(Monaco) Le rapport des experts climat de l’ONU sur le piteux état de santé des océans et des zones glacées, dont le contenu sera dévoilé mercredi à Monaco, a été adopté mardi après une nuit de débats freinés par les objections saoudiennes.

Ce nouveau constat des experts du GIEC est attendu comme une nouvelle preuve de l’urgence à lutter contre le réchauffement climatique, alors que les dirigeants mondiaux sont accusés d’inaction par des citoyens et des jeunes de plus en plus mobilisés à travers le monde.  

Ce rapport spécial sur les océans et la cryosphère (calottes glaciaires, banquises, glaciers, pergélisol) va clore une séquence climatique marquée par des manifestations de millions de jeunes en fin de semaine dernière et un sommet à l’ONU lundi où les paroles de la militante suédoise Greta Thunberg à la tribune n’ont pas suscité l’impulsion recherchée par les défenseurs du climat.

Au terme de cinq jours de discussions à Monaco, derrière des portes closes, entre scientifiques et diplomates des 195 États membres du GIEC, la synthèse de ce rapport de 900 pages a été formellement adoptée mardi.  

« Un fort agréable moment […] après 2 ans de travail et une dernière session de 27 heures », a commenté sur Twitter Jean-Pierre Gattuso, un des auteurs.

Débutées vendredi, les discussions qui devaient se terminer lundi soir ont finalement duré jusqu’au bout de la nuit, jusqu’à mardi en fin de matinée.

La faute à l’Arabie saoudite, premier exportateur mondial de pétrole, ont indiqué à l’AFP plusieurs participants sous couvert de l’anonymat.

Les Saoudiens voulaient écarter les références au rapport spécial du GIEC d’octobre 2018 qui montrait les grandes différences d’impacts entre un monde à +1,5 °C et à +2 °C.

Ce véritable coup de semonce des scientifiques expliquait qu’il faudrait réduire les émissions de gaz à effet de serre de près de 50 % d’ici 2030 pour rester sous +1,5 °C, objectif idéal de l’accord de Paris sur le climat.

Mais malgré son adoption par consensus, quelques pays, Arabie saoudite en tête, n’acceptent pas ses conclusions.

Montée des eaux

« On dirait qu’ils ne sont venus à cette réunion que pour empêcher toute référence au rapport 1,5 °C ou à la baisse des émissions de CO2 », a déclaré un participant, dénonçant une volonté « méprisable » de discréditer la science.

Finalement, les délégations ont accepté de retirer la référence la plus forte au rapport 1,5 °C, selon une source proche des négociations.

Malgré tout, « la science qui sous-tend ce rapport est bien dedans », a tempéré un autre participant.

Lors de la réunion climat de l’ONU à Katowice fin 2018 (COP24), États-Unis, Arabie saoudite et Russie avaient déjà refusé la mention « accueille favorablement » ce rapport +1,5 °C dans la décision finale.

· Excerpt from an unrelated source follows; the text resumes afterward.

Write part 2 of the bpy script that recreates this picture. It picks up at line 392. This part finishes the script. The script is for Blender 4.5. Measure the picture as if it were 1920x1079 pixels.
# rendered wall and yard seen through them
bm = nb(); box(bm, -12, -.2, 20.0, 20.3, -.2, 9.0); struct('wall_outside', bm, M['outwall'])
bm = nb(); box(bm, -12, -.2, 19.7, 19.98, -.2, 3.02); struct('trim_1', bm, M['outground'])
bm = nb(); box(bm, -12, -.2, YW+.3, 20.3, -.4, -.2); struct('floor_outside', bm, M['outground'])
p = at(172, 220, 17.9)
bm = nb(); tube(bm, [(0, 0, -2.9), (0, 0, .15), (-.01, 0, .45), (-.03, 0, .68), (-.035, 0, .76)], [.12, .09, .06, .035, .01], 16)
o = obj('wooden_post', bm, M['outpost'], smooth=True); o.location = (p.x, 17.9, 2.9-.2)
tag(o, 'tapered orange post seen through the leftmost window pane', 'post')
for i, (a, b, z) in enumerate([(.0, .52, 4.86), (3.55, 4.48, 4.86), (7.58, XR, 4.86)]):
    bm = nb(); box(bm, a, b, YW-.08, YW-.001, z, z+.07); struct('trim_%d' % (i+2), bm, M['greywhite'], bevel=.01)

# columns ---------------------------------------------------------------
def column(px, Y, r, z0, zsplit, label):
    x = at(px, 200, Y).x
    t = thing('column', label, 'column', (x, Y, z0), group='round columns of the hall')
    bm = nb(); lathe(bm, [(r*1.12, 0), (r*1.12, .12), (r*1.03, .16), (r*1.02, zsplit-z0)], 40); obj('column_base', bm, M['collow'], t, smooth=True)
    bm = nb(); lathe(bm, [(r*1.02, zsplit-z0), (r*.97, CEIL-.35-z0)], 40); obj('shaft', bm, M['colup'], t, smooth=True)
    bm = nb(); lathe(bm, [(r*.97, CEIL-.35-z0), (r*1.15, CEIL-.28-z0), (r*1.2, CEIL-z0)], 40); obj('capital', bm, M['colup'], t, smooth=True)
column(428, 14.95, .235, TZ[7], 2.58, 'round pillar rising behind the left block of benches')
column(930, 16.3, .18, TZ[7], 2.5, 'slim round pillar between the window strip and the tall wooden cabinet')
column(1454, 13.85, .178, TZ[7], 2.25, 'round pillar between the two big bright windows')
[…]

Depuis, à chaque occasion, les Saoudiens rejettent les références à ce texte.

Le contenu du rapport adopté mardi matin, qui passe en revue les effets catastrophiques du réchauffement sur les océans et la cryosphère, sera dévoilé mercredi à 5 h (HE).

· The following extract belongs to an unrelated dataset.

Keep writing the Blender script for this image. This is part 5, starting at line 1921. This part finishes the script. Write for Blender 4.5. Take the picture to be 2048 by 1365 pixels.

Mais les grandes lignes d’une somme de travail qui rassemble les résultats de milliers d’études scientifiques sont connues.

Les océans, qui couvrent plus de 80 % de la surface du globe, ont absorbé environ un quart des émissions de gaz à effet de serre générés par l’Homme. Avec des conséquences palpables : hausse de la température de la mer, acidification, perte d’oxygène, qui entraînent des impacts en cascade sur les écosystèmes dont dépend l’Homme pour sa protection et sa nourriture.

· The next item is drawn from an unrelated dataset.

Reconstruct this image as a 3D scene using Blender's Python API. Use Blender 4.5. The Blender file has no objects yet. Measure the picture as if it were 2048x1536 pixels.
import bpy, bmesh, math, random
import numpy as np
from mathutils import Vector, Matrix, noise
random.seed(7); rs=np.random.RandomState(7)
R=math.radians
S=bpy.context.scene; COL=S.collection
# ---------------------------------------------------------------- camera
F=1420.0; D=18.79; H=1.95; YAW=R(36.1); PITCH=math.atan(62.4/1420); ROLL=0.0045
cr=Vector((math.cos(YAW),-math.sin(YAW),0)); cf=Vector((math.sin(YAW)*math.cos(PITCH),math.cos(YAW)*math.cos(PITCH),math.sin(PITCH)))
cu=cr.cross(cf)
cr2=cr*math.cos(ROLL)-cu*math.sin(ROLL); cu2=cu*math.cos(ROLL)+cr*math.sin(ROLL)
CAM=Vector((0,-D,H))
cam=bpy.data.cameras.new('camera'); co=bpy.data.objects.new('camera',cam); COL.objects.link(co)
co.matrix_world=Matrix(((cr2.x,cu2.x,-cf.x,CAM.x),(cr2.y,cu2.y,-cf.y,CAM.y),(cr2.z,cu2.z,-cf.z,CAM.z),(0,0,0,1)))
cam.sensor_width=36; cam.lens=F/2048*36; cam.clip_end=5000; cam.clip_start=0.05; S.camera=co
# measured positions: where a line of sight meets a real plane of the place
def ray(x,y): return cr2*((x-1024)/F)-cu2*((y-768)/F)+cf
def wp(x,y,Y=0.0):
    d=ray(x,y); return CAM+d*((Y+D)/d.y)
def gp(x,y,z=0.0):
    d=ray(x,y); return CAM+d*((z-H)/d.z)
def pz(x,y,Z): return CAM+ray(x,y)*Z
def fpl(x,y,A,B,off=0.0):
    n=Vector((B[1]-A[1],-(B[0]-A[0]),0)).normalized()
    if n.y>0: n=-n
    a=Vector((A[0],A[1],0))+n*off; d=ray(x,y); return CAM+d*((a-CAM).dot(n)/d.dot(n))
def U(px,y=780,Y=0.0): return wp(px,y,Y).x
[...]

Les zones gelées de la planète ne sont pas non plus épargnées par les impacts ravageurs du réchauffement.  

La montée des eaux liée au rétrécissement des calottes de l’Antarctique et du Groenland va menacer de nombreuses régions côtières, des petits États insulaires aux grandes métropoles comme New York ou Shanghai, en passant par les deltas du Gange ou du Mékong.

Mais l’ampleur de la catastrophe annoncée dépendra des actions prises pour réduire les émissions de gaz à effet de serre.

Les engagements actuels des États, s’ils étaient respectés, conduiraient à un monde à +3 °C, alors qu’avec un seul degré de plus, l’Humanité subit déjà de plus en plus de tempêtes, sécheresses et canicules.